Pam had a diary yesterday (which you can find here linking to a lovely article in Go Magazine entitled “100 Women we Love 2008”.  It was a fascinatingly educational article, and I very much encourage everyone to read it.  These women are inspiring.

Now, it’s been pointed out that the article was rather sparse on transwomen.  Kate Bornstein was there, and I respect her immensely, even if I don’t always agree with her.  But she was by herself.

I’ll take this as a challenge and an opportunity.  I’d like to start a list of 100 Transpeople We Love 2008.  I can’t do it all by myself, so you’ll have to jump in and help.  Here’s the first few, in no particular order:1) Kate Bornstein.  Her article in the Go Magazine list is here.  She’s been out, and proud, and has worked to reduce teen suicide.

2) Gwen Smith.  Her creation and maintenance of the Remembering our Dead archives, her support over the years with that heartbreaking project, and her support of the Gwen Arujo family after her murder are only a few of the reasons she’s a woman I look up to.

*) Christine Jorgensen.  She really started the dialog about transgender issues in the United States, and did so when there was NO support.  She was the pioneer, and that takes bravery on a scale unimaginable to me. EDIT: While she was groundbreaking, this is the list for 2008.  We should focus on those alive now.

3) Mara Keisling.  She founded NCTE, the National Center for Transgender Equality.  She spends her days trying to make the federal government understand transgender issues.  That’s some amazing determination.

4) Wendy Carlos.  She’s a pioneer of modern electronic music, and the “A Clockwork Orange” soundtrack in particular is a constant selection in my iPod.

5) Jamison Green. He’s been an educator and activist for many years, and along with Donna Rose helped try to encourage the Human Rights Campaign to work better with the transgendered community.

6) Margaret Stumpp.  She’s a Senior VP at Prudential Financial.  And a transwoman, who transitioned while in an executive position.  Wow.

*) Ed Wood.  The filmmaker brought attention to the world of gender issues in his own unique way.  As campy as his work was, “Glen or Glenda” was amazing for it’s time (1953) and opened a lot of people’s eyes about the existence of gender issues. EDIT: While he was groundbreaking, this is the list for 2008.  We should focus on those alive now.

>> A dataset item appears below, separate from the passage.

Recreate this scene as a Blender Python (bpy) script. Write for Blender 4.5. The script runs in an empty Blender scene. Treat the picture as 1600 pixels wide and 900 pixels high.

7) Sandy Stone.  The artist and author has been on the cutting edge of media and the arts for many years.  She’s been very active and accepted in the women’s community, and was a particular target of Janis Raymond transphobia.

8) Mary Elizabeth Clark.  Not only did she help pave the way for Californians to be able to change the gender designation on the their licenses, she became a nun in 1988 and has worked tirelessly against AIDS.

There’s 8.  Can we as a community come up with 90 more living transgender heroes and people we look up to?